Jones Manoel e o PCB-RR, por seu turno, centram fogo nas denúncias do governo Lula e buscam se apresentar como oposição de esquerda. Tal opção tática, feita num momento em que a extrema direita ainda tem muita força e que Lula, por sua vez, detém alta popularidade junto à parcela do povo que o elegeu, acabar por ser prejudicial tanto para a luta contra o bolsonarismo, como para a crítica à conciliação de classes. Essa postura sectária, centrada nas denúncias, afasta uma parcela importante de trabalhadores e da juventude que poderia abrir seus ouvidos às criticas necessárias ao governo, se elas fossem feitas de outra forma. Por outro lado, acaba facilitando a agitação dos setores do PT que defendem a frente amplíssima, até mesmo com o Centrão, de que qualquer crítica ao governo é fazer o jogo do bolsonarismo. Além da linha geral sectária perante o governo, parecem desconsiderar a necessidade da frente da única para lutar contra a extrema direita e pelas reivindicações concretas da classe trabalhadora e das camadas oprimidas.

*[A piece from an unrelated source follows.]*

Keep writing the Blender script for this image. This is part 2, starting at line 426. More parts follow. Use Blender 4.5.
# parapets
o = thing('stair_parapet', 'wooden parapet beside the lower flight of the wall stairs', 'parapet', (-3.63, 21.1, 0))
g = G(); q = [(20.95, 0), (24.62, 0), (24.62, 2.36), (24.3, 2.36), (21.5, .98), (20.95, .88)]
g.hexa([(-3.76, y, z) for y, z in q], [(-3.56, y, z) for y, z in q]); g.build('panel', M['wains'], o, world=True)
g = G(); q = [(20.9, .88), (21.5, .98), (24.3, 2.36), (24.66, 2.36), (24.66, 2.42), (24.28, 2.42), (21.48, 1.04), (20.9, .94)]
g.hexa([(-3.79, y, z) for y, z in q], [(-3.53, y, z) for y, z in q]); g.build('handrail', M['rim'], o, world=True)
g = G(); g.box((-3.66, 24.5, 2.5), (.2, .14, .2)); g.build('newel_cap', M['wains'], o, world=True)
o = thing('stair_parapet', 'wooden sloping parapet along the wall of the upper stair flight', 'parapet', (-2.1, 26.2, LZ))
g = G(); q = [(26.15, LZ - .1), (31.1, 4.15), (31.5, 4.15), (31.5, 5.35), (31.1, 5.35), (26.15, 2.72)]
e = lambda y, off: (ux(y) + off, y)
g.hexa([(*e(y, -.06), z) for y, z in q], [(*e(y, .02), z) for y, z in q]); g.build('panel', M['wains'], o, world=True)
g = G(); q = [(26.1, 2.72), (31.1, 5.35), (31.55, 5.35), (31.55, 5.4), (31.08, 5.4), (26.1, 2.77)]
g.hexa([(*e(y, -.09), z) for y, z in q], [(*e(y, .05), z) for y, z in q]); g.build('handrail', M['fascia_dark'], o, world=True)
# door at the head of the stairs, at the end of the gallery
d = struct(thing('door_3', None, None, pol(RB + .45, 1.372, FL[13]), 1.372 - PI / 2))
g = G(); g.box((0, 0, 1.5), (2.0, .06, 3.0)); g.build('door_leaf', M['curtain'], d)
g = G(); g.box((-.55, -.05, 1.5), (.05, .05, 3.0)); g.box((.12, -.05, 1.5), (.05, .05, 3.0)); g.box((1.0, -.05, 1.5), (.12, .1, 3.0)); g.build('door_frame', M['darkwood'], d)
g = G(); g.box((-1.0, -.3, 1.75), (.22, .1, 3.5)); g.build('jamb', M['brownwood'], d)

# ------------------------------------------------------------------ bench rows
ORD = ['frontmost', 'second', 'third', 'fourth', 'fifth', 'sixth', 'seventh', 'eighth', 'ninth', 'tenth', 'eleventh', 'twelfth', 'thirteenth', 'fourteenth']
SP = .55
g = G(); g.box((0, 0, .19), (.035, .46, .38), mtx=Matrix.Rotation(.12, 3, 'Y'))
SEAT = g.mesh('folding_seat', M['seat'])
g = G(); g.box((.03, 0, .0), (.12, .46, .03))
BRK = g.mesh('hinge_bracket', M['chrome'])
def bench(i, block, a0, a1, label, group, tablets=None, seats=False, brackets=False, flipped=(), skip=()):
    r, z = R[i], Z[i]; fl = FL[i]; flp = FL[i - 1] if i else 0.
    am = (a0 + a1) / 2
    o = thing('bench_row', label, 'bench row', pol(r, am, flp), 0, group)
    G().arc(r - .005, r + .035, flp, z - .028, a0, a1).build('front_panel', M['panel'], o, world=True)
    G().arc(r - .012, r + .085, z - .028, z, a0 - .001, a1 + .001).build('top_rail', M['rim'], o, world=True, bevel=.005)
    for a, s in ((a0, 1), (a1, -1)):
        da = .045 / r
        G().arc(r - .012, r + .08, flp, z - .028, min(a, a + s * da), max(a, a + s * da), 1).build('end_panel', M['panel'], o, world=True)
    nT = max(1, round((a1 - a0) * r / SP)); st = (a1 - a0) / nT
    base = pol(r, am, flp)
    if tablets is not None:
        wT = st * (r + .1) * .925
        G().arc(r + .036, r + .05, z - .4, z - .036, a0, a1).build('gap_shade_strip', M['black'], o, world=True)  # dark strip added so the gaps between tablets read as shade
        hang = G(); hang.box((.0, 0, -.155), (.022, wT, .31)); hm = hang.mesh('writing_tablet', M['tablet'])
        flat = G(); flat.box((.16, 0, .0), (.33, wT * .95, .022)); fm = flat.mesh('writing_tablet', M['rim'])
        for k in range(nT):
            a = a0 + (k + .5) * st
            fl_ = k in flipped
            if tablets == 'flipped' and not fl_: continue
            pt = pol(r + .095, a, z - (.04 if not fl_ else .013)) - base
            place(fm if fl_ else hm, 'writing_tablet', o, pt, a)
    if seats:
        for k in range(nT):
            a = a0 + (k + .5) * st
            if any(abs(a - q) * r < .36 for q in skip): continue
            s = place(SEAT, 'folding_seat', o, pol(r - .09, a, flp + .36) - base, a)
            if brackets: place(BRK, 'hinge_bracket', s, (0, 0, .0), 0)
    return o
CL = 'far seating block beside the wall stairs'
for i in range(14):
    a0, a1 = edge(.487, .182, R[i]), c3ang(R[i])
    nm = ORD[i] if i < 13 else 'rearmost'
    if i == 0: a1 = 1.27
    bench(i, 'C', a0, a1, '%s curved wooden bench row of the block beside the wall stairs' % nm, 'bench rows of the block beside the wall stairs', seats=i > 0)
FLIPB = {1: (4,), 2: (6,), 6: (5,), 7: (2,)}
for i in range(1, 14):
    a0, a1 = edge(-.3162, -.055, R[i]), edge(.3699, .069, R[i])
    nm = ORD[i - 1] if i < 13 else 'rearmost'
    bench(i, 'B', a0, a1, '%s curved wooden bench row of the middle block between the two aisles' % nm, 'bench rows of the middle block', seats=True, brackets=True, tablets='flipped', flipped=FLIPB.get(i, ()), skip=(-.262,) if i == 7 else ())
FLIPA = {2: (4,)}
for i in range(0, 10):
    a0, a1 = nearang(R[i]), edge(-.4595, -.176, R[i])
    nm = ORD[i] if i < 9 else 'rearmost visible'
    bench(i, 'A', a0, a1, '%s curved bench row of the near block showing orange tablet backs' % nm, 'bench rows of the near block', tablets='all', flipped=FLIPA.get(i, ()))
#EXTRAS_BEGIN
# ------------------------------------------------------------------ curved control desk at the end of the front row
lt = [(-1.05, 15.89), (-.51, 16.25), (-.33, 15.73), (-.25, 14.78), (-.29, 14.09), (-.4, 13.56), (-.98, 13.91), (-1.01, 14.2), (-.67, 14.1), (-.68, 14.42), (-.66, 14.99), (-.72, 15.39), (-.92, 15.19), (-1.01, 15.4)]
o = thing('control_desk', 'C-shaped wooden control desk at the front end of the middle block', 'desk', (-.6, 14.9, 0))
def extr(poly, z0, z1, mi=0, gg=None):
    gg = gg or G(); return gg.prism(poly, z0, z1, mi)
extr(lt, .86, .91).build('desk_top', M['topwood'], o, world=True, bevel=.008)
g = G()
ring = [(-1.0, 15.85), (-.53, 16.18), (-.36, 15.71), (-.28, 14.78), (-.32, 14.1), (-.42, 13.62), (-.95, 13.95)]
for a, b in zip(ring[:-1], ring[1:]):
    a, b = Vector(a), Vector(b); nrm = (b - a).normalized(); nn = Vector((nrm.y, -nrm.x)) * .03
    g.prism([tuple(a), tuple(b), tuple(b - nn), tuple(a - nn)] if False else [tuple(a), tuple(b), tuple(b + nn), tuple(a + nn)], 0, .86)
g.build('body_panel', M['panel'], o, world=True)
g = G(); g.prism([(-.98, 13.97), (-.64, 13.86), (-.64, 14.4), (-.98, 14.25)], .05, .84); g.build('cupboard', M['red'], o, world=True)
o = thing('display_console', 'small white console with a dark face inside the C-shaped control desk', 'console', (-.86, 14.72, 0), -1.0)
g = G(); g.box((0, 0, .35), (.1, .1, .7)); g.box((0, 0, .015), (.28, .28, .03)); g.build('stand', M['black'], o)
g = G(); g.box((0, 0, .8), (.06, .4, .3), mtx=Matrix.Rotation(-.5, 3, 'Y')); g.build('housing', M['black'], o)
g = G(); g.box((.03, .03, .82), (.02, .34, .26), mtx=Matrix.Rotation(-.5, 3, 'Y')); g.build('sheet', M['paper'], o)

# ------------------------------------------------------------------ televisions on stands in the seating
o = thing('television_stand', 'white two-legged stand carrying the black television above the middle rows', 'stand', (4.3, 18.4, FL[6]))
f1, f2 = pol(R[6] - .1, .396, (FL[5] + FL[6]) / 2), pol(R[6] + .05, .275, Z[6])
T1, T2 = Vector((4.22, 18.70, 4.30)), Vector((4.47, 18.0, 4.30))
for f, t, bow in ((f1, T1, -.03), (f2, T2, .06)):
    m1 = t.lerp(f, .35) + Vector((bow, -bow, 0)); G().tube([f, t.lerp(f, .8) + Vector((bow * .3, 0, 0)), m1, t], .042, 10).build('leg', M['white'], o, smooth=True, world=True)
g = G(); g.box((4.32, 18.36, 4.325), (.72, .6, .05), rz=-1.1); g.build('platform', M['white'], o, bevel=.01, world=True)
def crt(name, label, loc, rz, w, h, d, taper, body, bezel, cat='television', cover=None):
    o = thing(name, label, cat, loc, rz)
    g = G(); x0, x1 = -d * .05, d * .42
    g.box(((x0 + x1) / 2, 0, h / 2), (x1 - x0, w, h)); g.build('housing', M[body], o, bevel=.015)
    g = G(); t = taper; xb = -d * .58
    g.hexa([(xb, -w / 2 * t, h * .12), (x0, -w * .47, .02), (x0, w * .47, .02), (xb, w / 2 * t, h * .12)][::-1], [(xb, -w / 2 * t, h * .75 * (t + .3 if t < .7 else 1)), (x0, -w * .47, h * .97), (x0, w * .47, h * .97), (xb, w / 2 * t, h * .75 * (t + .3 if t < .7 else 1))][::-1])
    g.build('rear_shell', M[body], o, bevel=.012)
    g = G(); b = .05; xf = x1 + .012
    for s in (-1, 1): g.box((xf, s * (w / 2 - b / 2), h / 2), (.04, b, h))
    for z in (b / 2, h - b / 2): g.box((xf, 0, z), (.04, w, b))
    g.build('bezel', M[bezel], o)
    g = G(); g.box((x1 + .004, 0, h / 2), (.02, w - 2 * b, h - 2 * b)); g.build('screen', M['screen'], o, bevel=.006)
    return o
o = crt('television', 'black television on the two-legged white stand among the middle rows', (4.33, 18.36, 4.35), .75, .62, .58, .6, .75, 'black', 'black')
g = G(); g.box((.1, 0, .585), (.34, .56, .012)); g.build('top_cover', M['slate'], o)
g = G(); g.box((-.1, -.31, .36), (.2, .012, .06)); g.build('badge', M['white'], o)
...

A política geral de Jones Manoel e do PCB-RR sugere a escolha pela oposição generalizada às táticas unitárias para enfrentar os inimigos comuns, a começar pelo bolsonarismo. Preferem a autoproclamação do próprio grupo. Isso nada tem a ver com o leninismo. Se Jones insiste na linha política clássica do ultraesquerdismo, poderia ao menos abrir mão do método da falsificação no debate de diferenças com Valério Arcary e a Resistência.